▶ Your objective: Will you quote precisely the lines that run from the top of the material below to the line containing "R = math.radians", both ends included?
-- START --
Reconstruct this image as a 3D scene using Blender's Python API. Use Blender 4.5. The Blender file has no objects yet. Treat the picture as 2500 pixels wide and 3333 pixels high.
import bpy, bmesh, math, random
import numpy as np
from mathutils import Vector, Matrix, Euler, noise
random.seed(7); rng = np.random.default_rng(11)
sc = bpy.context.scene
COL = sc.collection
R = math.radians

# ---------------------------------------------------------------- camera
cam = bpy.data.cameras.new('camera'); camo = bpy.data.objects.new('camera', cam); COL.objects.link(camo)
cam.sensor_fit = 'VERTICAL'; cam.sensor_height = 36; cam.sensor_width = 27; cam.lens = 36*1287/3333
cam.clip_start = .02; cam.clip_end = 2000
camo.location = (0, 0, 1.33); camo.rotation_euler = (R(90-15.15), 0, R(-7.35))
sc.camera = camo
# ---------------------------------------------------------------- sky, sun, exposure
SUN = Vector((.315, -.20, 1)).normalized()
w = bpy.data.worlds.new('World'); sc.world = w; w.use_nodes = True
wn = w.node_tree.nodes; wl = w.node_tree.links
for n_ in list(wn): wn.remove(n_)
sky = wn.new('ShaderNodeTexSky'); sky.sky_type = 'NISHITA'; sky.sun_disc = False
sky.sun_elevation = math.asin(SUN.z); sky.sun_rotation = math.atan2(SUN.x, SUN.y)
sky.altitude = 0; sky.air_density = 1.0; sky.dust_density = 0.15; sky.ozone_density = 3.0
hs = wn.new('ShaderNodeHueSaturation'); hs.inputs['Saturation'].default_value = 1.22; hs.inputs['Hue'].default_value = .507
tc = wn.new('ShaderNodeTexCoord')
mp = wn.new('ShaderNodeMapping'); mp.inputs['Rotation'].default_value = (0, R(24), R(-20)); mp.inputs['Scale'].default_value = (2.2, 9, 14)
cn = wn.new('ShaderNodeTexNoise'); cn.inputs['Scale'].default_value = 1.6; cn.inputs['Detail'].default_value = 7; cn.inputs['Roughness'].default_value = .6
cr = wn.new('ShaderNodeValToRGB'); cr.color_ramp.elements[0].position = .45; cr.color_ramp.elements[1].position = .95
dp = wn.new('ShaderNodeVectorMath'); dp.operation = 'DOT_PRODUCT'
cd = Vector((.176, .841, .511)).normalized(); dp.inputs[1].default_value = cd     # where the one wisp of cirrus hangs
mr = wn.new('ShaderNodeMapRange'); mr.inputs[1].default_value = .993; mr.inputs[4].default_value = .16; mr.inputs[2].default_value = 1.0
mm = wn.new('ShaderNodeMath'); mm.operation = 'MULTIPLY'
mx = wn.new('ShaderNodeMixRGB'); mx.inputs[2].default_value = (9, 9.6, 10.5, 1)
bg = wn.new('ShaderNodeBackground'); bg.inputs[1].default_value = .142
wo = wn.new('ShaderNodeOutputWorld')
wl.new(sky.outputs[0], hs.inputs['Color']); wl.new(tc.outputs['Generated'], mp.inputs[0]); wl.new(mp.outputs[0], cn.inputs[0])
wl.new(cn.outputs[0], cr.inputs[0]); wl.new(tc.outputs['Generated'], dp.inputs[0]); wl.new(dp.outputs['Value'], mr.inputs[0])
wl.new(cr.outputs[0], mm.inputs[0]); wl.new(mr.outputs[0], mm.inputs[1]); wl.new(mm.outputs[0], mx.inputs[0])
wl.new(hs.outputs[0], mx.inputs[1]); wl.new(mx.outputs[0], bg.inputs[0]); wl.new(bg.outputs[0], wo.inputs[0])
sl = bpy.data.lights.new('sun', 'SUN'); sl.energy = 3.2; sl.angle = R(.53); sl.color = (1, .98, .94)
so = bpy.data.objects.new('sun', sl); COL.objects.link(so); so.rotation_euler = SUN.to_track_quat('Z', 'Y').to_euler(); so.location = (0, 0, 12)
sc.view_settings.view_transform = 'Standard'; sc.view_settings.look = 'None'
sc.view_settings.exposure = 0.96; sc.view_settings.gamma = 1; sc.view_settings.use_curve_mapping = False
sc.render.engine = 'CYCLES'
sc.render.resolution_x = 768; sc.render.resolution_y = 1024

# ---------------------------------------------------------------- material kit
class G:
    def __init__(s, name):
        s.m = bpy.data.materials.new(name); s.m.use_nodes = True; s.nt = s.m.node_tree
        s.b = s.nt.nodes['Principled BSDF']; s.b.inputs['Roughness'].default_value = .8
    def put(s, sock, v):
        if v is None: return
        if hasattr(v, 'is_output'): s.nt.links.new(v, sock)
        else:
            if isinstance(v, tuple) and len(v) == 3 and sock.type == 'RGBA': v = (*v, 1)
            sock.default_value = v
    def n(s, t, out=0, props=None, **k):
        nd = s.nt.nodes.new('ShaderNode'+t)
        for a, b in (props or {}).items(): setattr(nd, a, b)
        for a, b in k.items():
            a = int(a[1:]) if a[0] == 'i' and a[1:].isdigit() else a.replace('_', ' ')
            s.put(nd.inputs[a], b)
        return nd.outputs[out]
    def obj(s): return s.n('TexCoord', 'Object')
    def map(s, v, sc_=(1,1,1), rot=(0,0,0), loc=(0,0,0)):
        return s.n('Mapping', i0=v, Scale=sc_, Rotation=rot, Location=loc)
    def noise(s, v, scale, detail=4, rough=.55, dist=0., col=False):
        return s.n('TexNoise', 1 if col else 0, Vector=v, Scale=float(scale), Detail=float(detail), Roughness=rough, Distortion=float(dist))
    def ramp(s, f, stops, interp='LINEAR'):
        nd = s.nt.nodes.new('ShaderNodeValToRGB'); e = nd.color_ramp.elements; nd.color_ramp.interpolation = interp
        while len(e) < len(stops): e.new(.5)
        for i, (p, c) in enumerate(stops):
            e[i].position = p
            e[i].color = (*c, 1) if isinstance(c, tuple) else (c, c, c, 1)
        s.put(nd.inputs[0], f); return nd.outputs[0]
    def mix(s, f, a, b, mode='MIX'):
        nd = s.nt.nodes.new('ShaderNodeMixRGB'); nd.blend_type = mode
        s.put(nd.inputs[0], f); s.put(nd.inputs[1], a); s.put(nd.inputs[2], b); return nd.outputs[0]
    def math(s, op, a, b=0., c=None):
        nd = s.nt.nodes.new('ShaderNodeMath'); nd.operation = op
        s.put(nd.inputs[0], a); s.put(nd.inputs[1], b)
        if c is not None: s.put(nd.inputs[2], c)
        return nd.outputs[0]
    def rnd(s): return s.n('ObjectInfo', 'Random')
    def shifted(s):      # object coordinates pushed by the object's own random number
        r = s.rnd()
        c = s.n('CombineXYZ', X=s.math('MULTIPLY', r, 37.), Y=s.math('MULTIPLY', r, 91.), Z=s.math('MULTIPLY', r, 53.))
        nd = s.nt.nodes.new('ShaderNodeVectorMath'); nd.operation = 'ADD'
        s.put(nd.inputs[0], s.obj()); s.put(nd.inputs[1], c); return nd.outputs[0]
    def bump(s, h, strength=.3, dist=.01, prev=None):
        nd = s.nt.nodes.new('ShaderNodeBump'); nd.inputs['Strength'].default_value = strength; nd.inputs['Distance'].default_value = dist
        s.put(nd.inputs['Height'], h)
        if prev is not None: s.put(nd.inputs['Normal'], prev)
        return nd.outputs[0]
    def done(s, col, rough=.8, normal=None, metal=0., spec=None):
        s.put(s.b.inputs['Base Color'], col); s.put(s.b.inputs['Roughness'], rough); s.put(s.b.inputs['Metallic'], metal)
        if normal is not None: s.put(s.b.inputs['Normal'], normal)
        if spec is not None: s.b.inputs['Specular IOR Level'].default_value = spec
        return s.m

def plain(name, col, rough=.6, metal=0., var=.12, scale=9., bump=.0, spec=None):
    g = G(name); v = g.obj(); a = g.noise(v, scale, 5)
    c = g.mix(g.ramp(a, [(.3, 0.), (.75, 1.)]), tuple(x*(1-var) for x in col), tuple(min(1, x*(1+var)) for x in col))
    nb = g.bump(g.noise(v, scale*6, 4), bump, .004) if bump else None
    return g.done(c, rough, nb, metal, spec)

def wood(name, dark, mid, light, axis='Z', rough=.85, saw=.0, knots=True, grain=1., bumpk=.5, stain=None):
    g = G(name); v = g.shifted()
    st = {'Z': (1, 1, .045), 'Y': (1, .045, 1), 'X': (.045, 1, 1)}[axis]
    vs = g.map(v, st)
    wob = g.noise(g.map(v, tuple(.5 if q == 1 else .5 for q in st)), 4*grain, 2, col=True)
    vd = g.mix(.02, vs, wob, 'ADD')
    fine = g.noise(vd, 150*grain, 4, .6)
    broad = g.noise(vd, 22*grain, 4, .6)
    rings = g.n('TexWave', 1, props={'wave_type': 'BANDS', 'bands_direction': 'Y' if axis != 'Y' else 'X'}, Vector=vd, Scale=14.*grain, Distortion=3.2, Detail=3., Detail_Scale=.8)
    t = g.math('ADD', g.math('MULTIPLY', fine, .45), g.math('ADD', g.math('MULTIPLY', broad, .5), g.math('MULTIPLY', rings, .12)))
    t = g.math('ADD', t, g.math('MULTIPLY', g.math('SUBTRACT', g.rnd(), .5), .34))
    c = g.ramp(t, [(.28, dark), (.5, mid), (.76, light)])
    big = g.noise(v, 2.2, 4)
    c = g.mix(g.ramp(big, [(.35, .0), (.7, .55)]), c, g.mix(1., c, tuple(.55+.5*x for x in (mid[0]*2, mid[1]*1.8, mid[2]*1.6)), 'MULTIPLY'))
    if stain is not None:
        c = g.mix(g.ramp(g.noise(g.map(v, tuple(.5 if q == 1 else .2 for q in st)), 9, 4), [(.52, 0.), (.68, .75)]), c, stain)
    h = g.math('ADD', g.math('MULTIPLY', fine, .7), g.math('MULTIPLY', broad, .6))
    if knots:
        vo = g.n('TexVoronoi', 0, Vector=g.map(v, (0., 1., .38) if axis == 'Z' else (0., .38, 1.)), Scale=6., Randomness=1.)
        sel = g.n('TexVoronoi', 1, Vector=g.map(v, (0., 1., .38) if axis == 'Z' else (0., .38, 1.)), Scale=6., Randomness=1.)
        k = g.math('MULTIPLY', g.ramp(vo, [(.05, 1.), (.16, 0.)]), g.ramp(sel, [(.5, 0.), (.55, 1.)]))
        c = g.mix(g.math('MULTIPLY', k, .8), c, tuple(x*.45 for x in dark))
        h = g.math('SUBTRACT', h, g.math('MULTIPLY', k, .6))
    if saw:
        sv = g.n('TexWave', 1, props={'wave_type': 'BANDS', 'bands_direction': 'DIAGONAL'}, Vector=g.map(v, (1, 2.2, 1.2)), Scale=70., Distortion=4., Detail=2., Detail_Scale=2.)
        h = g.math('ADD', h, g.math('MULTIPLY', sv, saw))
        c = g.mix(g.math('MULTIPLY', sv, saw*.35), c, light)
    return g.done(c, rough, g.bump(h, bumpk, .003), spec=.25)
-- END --
▶ Worked answer:
Reconstruct this image as a 3D scene using Blender's Python API. Use Blender 4.5. The Blender file has no objects yet. Treat the picture as 2500 pixels wide and 3333 pixels high.
import bpy, bmesh, math, random
import numpy as np
from mathutils import Vector, Matrix, Euler, noise
random.seed(7); rng = np.random.default_rng(11)
sc = bpy.context.scene
COL = sc.collection
R = math.radians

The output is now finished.